La Epifanía, también es la fiesta de la misión universal. Quien encuentra al Señor no lo puede retener para sí. Su vida cambia. Después del encuentro con el “rey de los Judíos”, los Magos volverán por otro camino (cf. Mt 1,12), signo de su conversión interior, que les lleva a recorrer caminos nuevos, porque son personas nuevas. Como en el caso de los Magos, también nuestra vida cambiará con el encuentro con Jesús y seremos capaces de tomar otros caminos, dando testimonio de cuanto hemos visto con nuestros ojos, tocado con nuestras manos, de cuanto hemos oído (cf. 1Jn 1,1-2). La Epifanía nos indica este itinerario misionero: ver la estrella, para esto es necesario estar en disposición de búsqueda como mendicantes de sentido; ponerse en camino con coraje, sin tener miedo a las dificultades que puedan surgir; dejar que nuestro corazón se llene de gozo, para ello es necesario tener sed de plenitud; abrir nuestros cofres, que para Mateo son nuestros corazones (cf. Mt 6,21), para ofrecer al Señor lo que tenemos (oro), nuestros deseos (incienso) y nuestras necesidades (mirra); es decir, para ofrecerle lo que somos y lo que tenemos. Es así como Dios nace en el hombre y el hombre en Dios; testimoniar con la vida y con nuestras palabras, que sólo Él es el Salvador, Aquél que pastoreará a todos los pueblos de la tierra (cf. Mi 5,1).

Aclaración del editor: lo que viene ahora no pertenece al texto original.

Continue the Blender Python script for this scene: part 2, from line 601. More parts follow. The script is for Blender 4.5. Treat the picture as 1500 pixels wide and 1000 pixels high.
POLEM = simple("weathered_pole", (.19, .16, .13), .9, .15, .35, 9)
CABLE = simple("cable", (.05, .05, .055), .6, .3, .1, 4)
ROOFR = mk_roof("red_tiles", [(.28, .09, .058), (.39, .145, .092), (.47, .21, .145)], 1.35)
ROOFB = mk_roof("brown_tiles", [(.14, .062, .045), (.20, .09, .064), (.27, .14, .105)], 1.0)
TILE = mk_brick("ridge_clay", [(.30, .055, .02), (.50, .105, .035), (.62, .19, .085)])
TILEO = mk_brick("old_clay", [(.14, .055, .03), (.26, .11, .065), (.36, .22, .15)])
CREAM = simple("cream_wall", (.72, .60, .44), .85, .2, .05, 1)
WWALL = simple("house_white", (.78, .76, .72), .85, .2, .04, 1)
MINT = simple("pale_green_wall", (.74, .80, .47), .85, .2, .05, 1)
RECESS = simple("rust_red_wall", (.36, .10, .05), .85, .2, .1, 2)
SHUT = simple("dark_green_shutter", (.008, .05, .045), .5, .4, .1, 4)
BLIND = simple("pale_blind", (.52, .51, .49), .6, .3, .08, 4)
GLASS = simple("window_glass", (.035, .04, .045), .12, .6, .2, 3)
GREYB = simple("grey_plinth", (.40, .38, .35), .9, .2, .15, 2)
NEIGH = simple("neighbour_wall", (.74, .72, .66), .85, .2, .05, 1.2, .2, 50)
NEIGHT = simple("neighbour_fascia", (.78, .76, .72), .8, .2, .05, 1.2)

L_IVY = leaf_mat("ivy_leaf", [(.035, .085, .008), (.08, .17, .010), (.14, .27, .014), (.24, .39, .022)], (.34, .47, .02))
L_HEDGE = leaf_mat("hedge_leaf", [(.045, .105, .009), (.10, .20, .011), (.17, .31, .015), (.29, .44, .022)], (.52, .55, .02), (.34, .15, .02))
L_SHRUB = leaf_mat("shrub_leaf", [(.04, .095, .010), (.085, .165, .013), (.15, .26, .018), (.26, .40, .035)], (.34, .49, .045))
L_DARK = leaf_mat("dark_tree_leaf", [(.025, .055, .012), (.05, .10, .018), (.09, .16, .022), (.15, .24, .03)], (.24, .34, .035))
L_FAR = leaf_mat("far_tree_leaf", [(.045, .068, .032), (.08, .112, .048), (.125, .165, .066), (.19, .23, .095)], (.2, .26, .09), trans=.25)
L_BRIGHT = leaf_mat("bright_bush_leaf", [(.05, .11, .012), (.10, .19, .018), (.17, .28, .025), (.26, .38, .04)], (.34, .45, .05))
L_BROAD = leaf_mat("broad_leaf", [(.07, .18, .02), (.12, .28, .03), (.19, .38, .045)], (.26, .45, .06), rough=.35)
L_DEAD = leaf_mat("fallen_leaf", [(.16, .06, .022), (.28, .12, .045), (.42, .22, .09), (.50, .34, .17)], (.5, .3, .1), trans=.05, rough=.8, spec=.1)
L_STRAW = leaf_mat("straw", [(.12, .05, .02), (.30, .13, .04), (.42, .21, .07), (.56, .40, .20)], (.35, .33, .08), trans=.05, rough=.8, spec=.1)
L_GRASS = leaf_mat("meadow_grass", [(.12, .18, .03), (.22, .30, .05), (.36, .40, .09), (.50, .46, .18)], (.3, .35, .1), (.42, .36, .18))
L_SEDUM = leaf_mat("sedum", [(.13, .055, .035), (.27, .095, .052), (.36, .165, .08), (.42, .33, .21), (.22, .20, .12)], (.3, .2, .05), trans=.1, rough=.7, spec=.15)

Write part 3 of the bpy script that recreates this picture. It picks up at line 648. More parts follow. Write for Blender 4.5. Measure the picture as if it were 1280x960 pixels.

Hermanos y hermanas, quedémonos con estas preguntas:

¿Estamos dispuestos a ponernos en camino para encontrar también nosotros al Rey de los Judíos, asumiendo las actitudes propias de quien se pone en camino, desnudándonos de sí mismos, no temiendo las dificultades, acogiendo la novedad del Señor?

¿Qué estrellas veo en mi vida?

¿Cómo puedo ser estrella para los demás?